Backed by Twitter co-founders Evan Williams and Biz Stone plus the rest of the Obvious crew, Medium could democratize content distribution. The way Twitter's retweets gave anyone with 140 characters of brilliance a way to spread across the web, Medium could do the same for longer thoughts.
To truly understand the ethos behind Medium, you should read Williams' full introduction, but here's the gist of how it works.
Posting on Medium (not yet open to everyone) is elegant and easy, and you can do so without the burden of becoming a blogger or worrying about developing an audience. All posts are organized into "collections," which are defined by a theme and a template. (For example, this post is in the About Medium collection with a simple article template.)
We believe that good design supports the purpose (not just the appeal) of content, so Medium is diverse in look and feelranging from different types of articles to images to, eventually, much more.
Collections give people context and structure to publish their own stories, photos, and ideas. By default, the highest-rated posts show up at the top, helping people get the most out of their time in this world of infinite information.

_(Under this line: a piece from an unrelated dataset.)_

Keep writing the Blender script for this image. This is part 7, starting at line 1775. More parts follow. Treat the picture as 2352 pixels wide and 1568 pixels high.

To start there are four collections:
Been There. Loved That. - Beautiful and absurd photos, sometimes with short captions
Look What I Made - Image and descriptions of homegrown creations from cool hairstyles to colored snowmen
The Writer's Room - "Tools And Strategies For A Writing Life"
The Obvious Collection - Briefs on some projects Obvious is backing
The platform feels reminiscent of the collection format of now-deceased Photovine, and has a similar purpose to minimalist blogging tool Svbtle. It could potentially blossom into a more intellectual and less consumerist Pinterest, but with the flexibility of Tumblr. And yes, Medium turned out to be way more daring than the photo captioning tool that sat as a placeholder on its home page the last few weeks.
Of course, the idea of letting anyone find an audience only works if you have a big enough audience to sort through and rate all the content. That's why its smart to kick off with a vetted set of publishers. If Medium can stay entertaining and informative until its readership grows, it sneak past the chicken and the egg problem that plagues curated, crowdsourced content hubs.
Medium could be a huge help to young or fledgling thought-leaders who haven't amassed enormous Twitter follower counts or gained spots writing for popular blogs. Instead of putting the emphasis on who the writer is, the spotlight shines on the content. Something great will bubble up within a collection and be seen based on its own merit. And that's kind of what the Internet is supposed to be about.